Нина зарылась лицом в шерстяной воротник пальто и сказала:
— Хотела бы я, чтобы ты могла видеть то, что вижу я. Я слышу каждое тело на этом корабле, бегущую по их венам кровь. Я слышу, как меняется дыхание Каза, когда он смотрит на тебя.
— Ты… слышишь?
— Оно прерывается каждый раз, словно он никогда прежде тебя не видел.
Обидно, что Инеж опять не поверила и тут же сменила тему. Или она боится поверить в чувства Каза?
И сопротивляется до последнего:
Инеж не хотела, чтобы ее волновало, что думает Каз, но ее волновало.
Вот это вот безумно грустно, потому что Инеж есть, о чем мечтать, к чему стремиться. У Каза нет ничего:
Она была разлучена с ними почти три года. Насколько они изменились? Будет ли она снова их дочерью? Возможно, не сразу. Но Инеж хотела сидеть с отцом на ступенях фургона и есть фрукты с деревьев. Хотела видеть, как мать стряхивает мел с ладоней перед тем, как готовить ужин. Хотела высоких южных трав и широкого неба над горами Сикурзой. Нечто, в чем она нуждалась, ждало ее там. В чем нуждался Каз?

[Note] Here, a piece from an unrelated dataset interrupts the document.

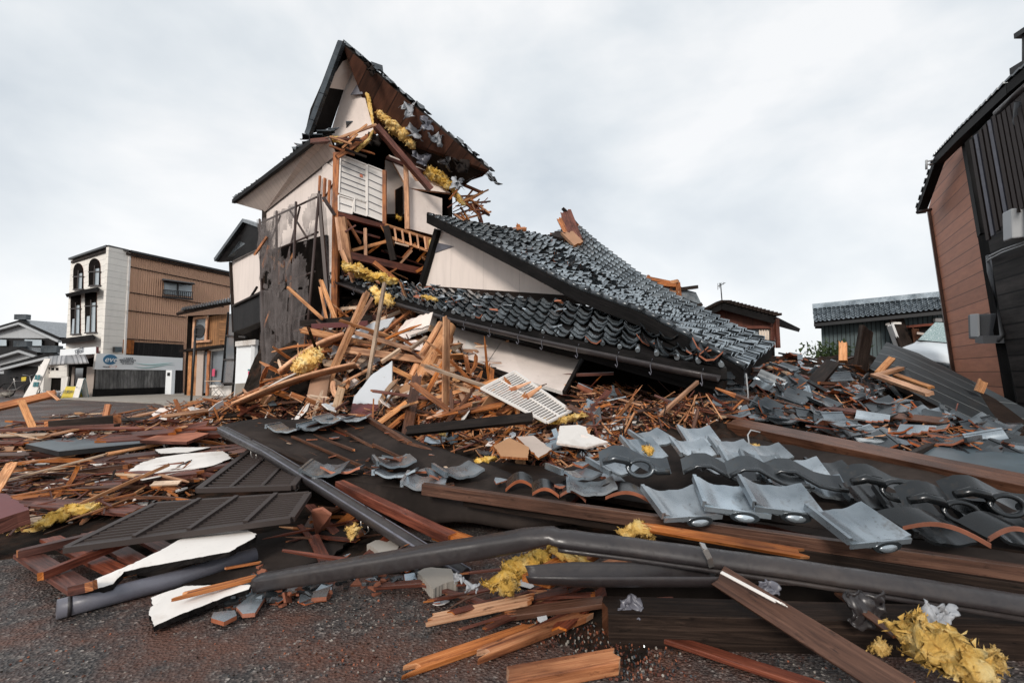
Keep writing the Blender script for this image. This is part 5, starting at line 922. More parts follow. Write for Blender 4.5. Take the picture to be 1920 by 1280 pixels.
# reddish slatted frame lower left
sf = thing('slatted_frame', 'reddish brown wooden slatted frame on the asphalt beneath the long white board', 'wooden frame', gz(180, 1060))
for (a, b, w_) in [((48, 1038), (158, 1108), .10), ((95, 1010), (235, 1078), .09), ((170, 1000), (262, 1055), .09), ((225, 985), (330, 1040), .09), ((300, 975), (400, 1015), .09), ((360, 965), (440, 1000), .09)]:
    g = MB(); g.beam(gz(*a, .07), gz(*b, .07), w_, .02, jag=(.03, .03)); g.build('slat_board', ['wood_red', 'wood_orange'], sf)
for (a, b, w_) in [((42, 1036), (330, 968), .05), ((80, 1078), (250, 1010), .03), ((140, 1105), (170, 1098), .05)]:
    g = MB(); g.beam(gz(*a, .10), gz(*b, .14), w_, .04, jag=(.04, .04)); g.build('rail', ['wood_red', 'wood_orange'], sf)
# hand placed timbers
for r in [
 ('fascia_beam', 'long weathered dark eave beam running under the foreground tiles to the right edge', (798, 916, 3.25), (1960, 1082, 2.15), .05, .075, 'wood_brown', 'wood_orange', 0, (.03, 0)),
 ('dark_board', 'wide dark board beneath the long eave beam in the foreground', (880, 940, 3.2), (1960, 1112, 2.12), .04, .06, 'wood_dark', 'wood_dark', 0, (.05, 0)),
 ('roof_beam', 'big brown beam crossing from the rubble to the right edge above the tile rows', (1376, 800, 4.9), (1985, 932, 2.75), .17, .13, 'wood_brown', 'wood_orange', .25, (.03, .02)),
 ('red_beam', 'dark red beam under the tar paper panel ending in the black hollow', (636, 908, 3.55), (848, 1010, 2.85), .07, .06, 'wood_red', 'wood_orange', 0, (0, 0)),
 ('orange_beam', 'orange beam end poking out of the hollow behind the bent gutter', (820, 998, 3.0), (892, 1024, 2.75), .09, .06, 'wood_orange', 'wood_orange', 0, (0, .03)),
 ('orange_plank', 'splintered plank with an orange face just above the bent gutter', (1235, 992, 2.45), (1495, 1036, 2.25), .05, .02, 'wood_orange', 'wood_raw', .5, (.12, .06)),
 ('orange_board', 'bright orange board under the kink of the bent gutter', (1005, 1090, 2.1), (1110, 1030, 2.6), .14, .03, 'wood_orange', 'wood_orange', 0, (0, 0)),
 ('orange_board', 'second orange board to the right of the kink, half hidden by the open gutter', (1120, 1078, 2.2), (1195, 1046, 2.4), .10, .03, 'wood_orange', 'wood_orange', .2, (.02, 0)),
 ('weathered_plank', 'cracked brown plank slanting down from under the bent gutter to the bottom edge', (1352, 1082, 1.98), (1700, 1300, 1.50), .09, .03, 'wood_brown', 'wood_orange', .9, (.03, .02)),
 ('lying_beam', 'thick dark brown beam on the ground below the bent gutter', (1140, 1165, 2.08), (1960, 1190, 1.98), .16, .14, 'wood_dark', 'wood_brown', 0, (.03, .02)),
 ('dark_plank', 'thin dark reddish plank lying on the asphalt in the lower right', (1250, 1196, Z, .03), (1540, 1290, Z, .02), .06, .02, 'wood_red', 'wood_orange', 0, (.05, .02)),
 ('splintered_plank', 'long orange splintered plank on the asphalt, bottom centre', (786, 1248, Z, .02), (985, 1180, Z, .02), .045, .025, 'wood_orange', 'wood_raw', .3, (.09, .06)),
 ('splintered_plank', 'orange plank lying against the far end of the long splintered plank', (915, 1222, Z, .03), (1085, 1158, Z, .04), .05, .03, 'wood_orange', 'wood_raw', .2, (.08, .10)),
 ('timber_stub', 'short thick orange timber stub cut off at the bottom edge of the asphalt', (956, 1275, Z, .03), (1150, 1240, Z, .03), .08, .05, 'wood_orange', 'wood_raw', .1, (.04, .03)),
 ('split_plank', 'split brown plank resting on the asphalt below the yellow insulation', (815, 1160, Z, .03), (985, 1125, Z, .08), .05, .025, 'wood_raw', 'wood_orange', .2, (.05, .05)),
 ('split_plank', 'dark plank below the open gutter pointing to the right', (970, 1150, Z, .04), (1130, 1128, Z, .09), .06, .025, 'wood_brown', 'wood_orange', .1, (.08, .04)),
 ('red_lath', 'narrow red lath on the ground behind the concrete lump', (715, 1098, Z, .03), (800, 1092, Z, .05), .05, .02, 'wood_red', 'wood_orange', 0, (.04, .04)),
 ('red_lath', 'curved dark lath tip crossing under the grey foil scraps', (810, 1100, Z, .05), (910, 1130, Z, .03), .03, .015, 'wood_red', 'wood_orange', 0, (.06, .02)),
 ('orange_splinter', 'pointed orange splinter lying on the jagged white board fragment', (355, 1113, Z, .09), (480, 1082, Z, .09), .04, .02, 'wood_orange', 'wood_raw', 0, (.08, .02)),
 ('stick', 'small orange stick on the black tar sheet', (424, 1065, Z, .05), (487, 1054, Z, .05), .016, .012, 'wood_orange', 'wood_raw', 0, (.01, .01)),
 ('white_strip', 'thin white strip wedged above the weathered brown plank', (1352, 1072, 1.9), (1450, 1124, 1.78), .02, .005, 'plaster_white', 'metal_bright', 0, (0, .05)),
 ('thin_lath', 'thin lath leaning behind the yellow insulation in the bottom right', (1570, 1110, 2.0), (1680, 1190, 1.75), .03, .012, 'wood_brown', 'wood_orange', .4, (.03, .06)),
 ('sawn_plank', 'sawn orange plank propped on the road at the left picture edge', (-10, 765, 5.4), (104, 738, 5.6), .09, .04, 'wood_orange', 'wood_raw', .9, (0, .02)),
 ('plank_leg', 'short plank standing under the propped sawn plank at the left', (40, 752, 5.3), (62, 803, 5.0), .06, .03, 'wood_raw', 'wood_orange', .2, (.02, 0)),
 ('small_stick', 'small stick hanging over the tip of the propped plank', (90, 733, 5.6), (110, 750, 5.5), .03, .015, 'wood_raw', 'wood_raw', .2, (0, .02)),
 ('short_post', 'short upright wooden post among the dark boards at the left', (203, 758, 5.2), (197, 786, 5.15), .05, .04, 'wood_orange', 'wood_raw', 0, (0, .02)),
 ('dark_timber', 'dark charred timber lying before the road at the left', (100, 797, 4.75), (215, 786, 4.9), .10, .09, 'wood_dark', 'wood_orange', 0, (.12, .05)),
 ('dark_timber', 'long dark rail lying beyond the metal sheets at the left', (-30, 808, 4.6), (215, 797, 4.8), .05, .03, 'wood_red', 'wood_dark', 0, (.1, .05)),
 ('tall_batten', 'tall pale batten standing nearly upright over the timber heap', (721, 531, 7.7), (690, 712, 7.0), .055, .045, 'wood_pale', 'wood_raw', .3, (.02, .03)),
 ('leaning_beam', 'long split beam leaning from the heap up to the pent roof', (686, 553, 8.0), (592, 768, 6.4), .10, .08, 'wood_raw', 'wood_raw', .6, (.12, .03)),
 ('leaning_beam', 'thin split beam crossing close beside the long split beam', (697, 560, 8.1), (640, 655, 7.5), .05, .05, 'wood_raw', 'wood_raw', .6, (.05, .03)),
 ('leaning_lath', 'pale lath slanting in front of the netting to the left of the heap', (541, 540, 8.6), (604, 597, 8.2), .05, .04, 'wood_raw', 'wood_raw', .2, (.05, .03)),
 ('leaning_lath', 'pair of pale laths standing below the pent roof corner, inner one', (602, 527, 9.2), (628, 597, 8.7), .07, .05, 'wood_raw', 'wood_pale', .2, (.05, .03)),
 ('leaning_lath', 'outer pale lath standing beside its pair below the pent roof corner', (600, 540, 9.3), (612, 597, 8.9), .05, .04, 'wood_raw', 'wood_pale', .2, (.05, .03)),
 ('dark_canopy', 'dark flat canopy beam sticking out at the top of the timber heap', (570, 606, 8.4), (700, 596, 8.4), .25, .1, 'wood_dark', 'wood_red', .1, (.1, .1)),
 ('maroon_pole', 'round ended maroon bar lying on the canopy beam', (585, 612, 8.1), (690, 606, 8.2), .08, .09, 'board_maroon', 'board_maroon', .1, (0, 0)),
 ('diagonal_stud', 'orange stud running down right across the middle of the timber heap', (800, 690, 6.7), (945, 785, 5.9), .06, .06, 'wood_raw', 'wood_raw', .2, (.03, .03)),
 ('long_stud', 'long pale stud from the heap centre towards the white grille', (735, 690, 6.9), (838, 740, 6.3), .05, .05, 'wood_raw', 'wood_pale', .2, (.03, .03)),
 ('long_stud', 'pale stud leading to the white grille from the left', (792, 735, 6.2), (960, 780, 5.7), .06, .05, 'wood_pale', 'wood_raw', .2, (.03, .03)),
 ('cross_stud', 'pale stud lying across the heap under the tall batten', (655, 620, 7.5), (772, 655, 7.1), .07, .05, 'wood_raw', 'wood_pale', .3, (.05, .05)),
 ('cross_stud', 'thin stick raised on the right end of the crossing studs', (770, 654, 7.0), (800, 632, 7.2), .05, .05, 'wood_pale', 'wood_raw', .3, (.01, .01)),
 ('broken_stud', 'broken stud leaning down left between the boards and the log', (716, 678, 6.9), (750, 655, 7.1), .05, .05, 'wood_pale', 'wood_raw', .3, (.03, .01)),
 ('flat_timber', 'short thick sawn timber lying by the maroon panel', (702, 800, 5.4), (760, 757, 5.7), .12, .06, 'wood_raw', 'wood_orange', -.5, (0, 0)),
 ('dark_rail', 'long black flat rail above the tar paper panel pointing right', (765, 808, 4.9), (998, 783, 4.7), .10, .05, 'wood_dark', 'wood_brown', .9, (.05, .02)),
 ('leaning_pole', 'thin orange pole leaning up right under the tiled eave', (1219, 794, 4.9), (1308, 716, 5.2), .035, .035, 'wood_raw', 'wood_orange', .2, (.02, .02)),
 ('bent_rail', 'thin brown rail running under the slumped wall panels', (985, 706, 7.2), (1150, 700, 6.8), .05, .04, 'wood_red', 'wood_red', .2, (.02, .02)),
 ('thin_post', 'thin upright stick behind the foreground tiles', (1308, 770, 4.3), (1298, 812, 4.1), .03, .025, 'wood_brown', 'wood_orange', 0, (.01, .01)),
 ('dark_door_board', 'dark charred door board standing upright on the right heap', (1612, 692, 8.4), (1624, 618, 8.6), .34, .07, 'wood_dark', 'wood_orange', 1.45, (0, .12)),
 ('yellow_post', 'short yellow sawn post standing left of the charred door board', (1581, 678, 8.4), (1581, 645, 8.5), .12, .12, 'wood_raw', 'wood_raw', 0, (0, .05)),
 ('raised_beam', 'dark beam sloping up on the right heap with a metal plate', (1482, 768, 5.9), (1560, 682, 7.4), .18, .10, 'wood_dark', 'wood_orange', .4, (.2, .03)),
 ('fresh_plank', 'fresh orange plank lying on the right heap pointing down right', (1640, 702, 7.4), (1742, 738, 6.3), .10, .05, 'wood_raw', 'wood_raw', .3, (.03, .04)),
 ('fresh_plank', 'second fresh orange plank above the first on the right heap', (1680, 703, 7.6), (1744, 726, 6.9), .07, .04, 'wood_raw', 'wood_raw', .3, (.03, .04)),
 ('fresh_plank', 'fresh plank pointing up right beside the fallen roof panel', (1646, 700, 7.8), (1672, 672, 8.1), .10, .05, 'wood_raw', 'wood_raw', .4, (.03, .02)),
 ('fresh_plank', 'short fresh plank crossing the others on the right heap', (1650, 702, 7.6), (1690, 690, 7.8), .09, .05, 'wood_raw', 'wood_raw', .2, (.05, .02)),
 ('small_wedge', 'small pale wooden wedge at the foot of the brown siding wall', (1835, 735, 6.8), (1843, 715, 6.8), .12, .03, 'wood_raw', 'wood_raw', 1.5, (0, .03)),
 ('dark_trim', 'dark rail lying on the wet dark panel at the right', (1705, 855, 3.75), (1768, 826, 4.3), .05, .05, 'wood_dark', 'wood_brown', 0, (.02, .02)),
 ('brown_trim', 'orange edged rail on the far side of the wet dark panel', (1765, 840, 4.3), (1960, 858, 4.0), .04, .04, 'wood_brown', 'wood_orange', 0, (.02, .02)),
]: BEAM(r[0], r[1], r[2], r[3], *r[4:8], roll=r[8], jag=r[9])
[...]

Со стороны Каза это практически признание в любви:
Инеж повернулась уходить. Каз схватил ее руку, удерживая на перилах. Он не смотрел на Инеж.
— Останься, — произнес он грубым как камень голосом. — Останься в Кеттердаме. Останься со мной.
Вот это было жестоко:
— Как ты будешь со мной? — повторила она. — Полностью одетый, в перчатках, отвернувшись, чтобы наши губы никогда не соприкоснулись?
Правда, Инеж в данный момент не знает, насколько жестоко, и в общем-то ее можно понять. Но всё равно жестоко. Сразу одной фразой убила в нем всю надежду.